If you gave me a dollar for every time someone asked “what exactly did we sell the customer?” I’d be a millionaire by now.
And not just reps.
Marketing asks it. Sales leadership asks it. Post-sales asks it. Customer success asks it.
Everyone has an answer. They’re just… different.
Features. Outcomes. A platform. A partnership. A roadmap.
That’s not a messaging problem. That’s a decision problem.
Why This Question Keeps Showing Up
In theory, this should be easy.
The deal closed. Money changed hands. Someone decided to buy something.
But in reality, many deals close without a clear, shared understanding of:
- what decision the customer actually made
- what problem they committed to solving
- what changes because of the purchase
John McMahon warned about this years ago.
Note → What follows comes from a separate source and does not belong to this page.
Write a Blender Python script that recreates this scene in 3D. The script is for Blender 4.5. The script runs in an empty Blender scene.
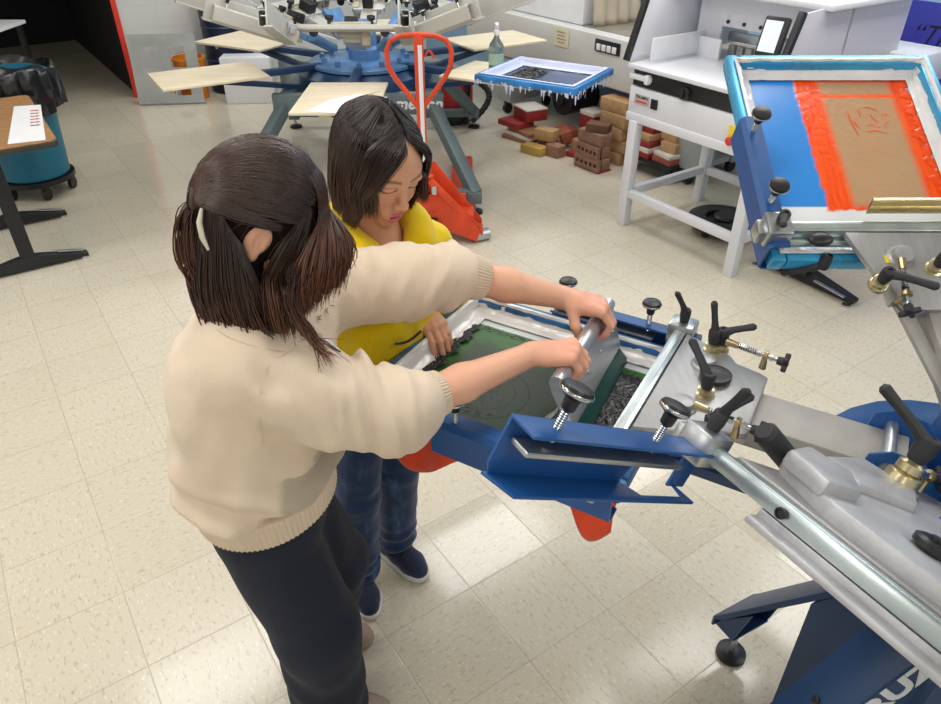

Deals that aren’t anchored in a real customer decision don’t fail immediately. They drift.
Urgency fades. Stakeholders disengage. Value gets renegotiated. Renewals get shaky before onboarding even finishes.
And weeks later, the question comes back: “Wait… what did we actually sell?”
What Was Sold vs. What Was Decided
Most teams confuse interest with commitment.
A customer liking a demo is not a decision. Agreeing to a pilot is not a decision. Saying “this looks promising” is not a decision.
A real sale happens when the customer decides:
- this problem must be solved
- now, not later
- with this approach
- even if it’s uncomfortable
If you can’t articulate that decision clearly, the deal isn’t solid yet — even if it closed.
Why This Breaks Forecasts Later
When the decision is fuzzy:
- urgency disappears
- deals slip between quarters
- expansion depends on heroics
- churn shows up “unexpectedly”
From the outside, it looks like execution failure. From the inside, it’s a qualification miss.
The forecast didn’t lie. It just reflected a deal that was never fully real.
The Better Question to Ask
Instead of:
“What did we sell?”
Ask:
“What decision did the customer make, and what changed because of it?”
If that answer isn’t crisp, shared, and repeatable across teams, the deal isn’t done yet — it’s just documented.
And that’s where most revenue problems actually start.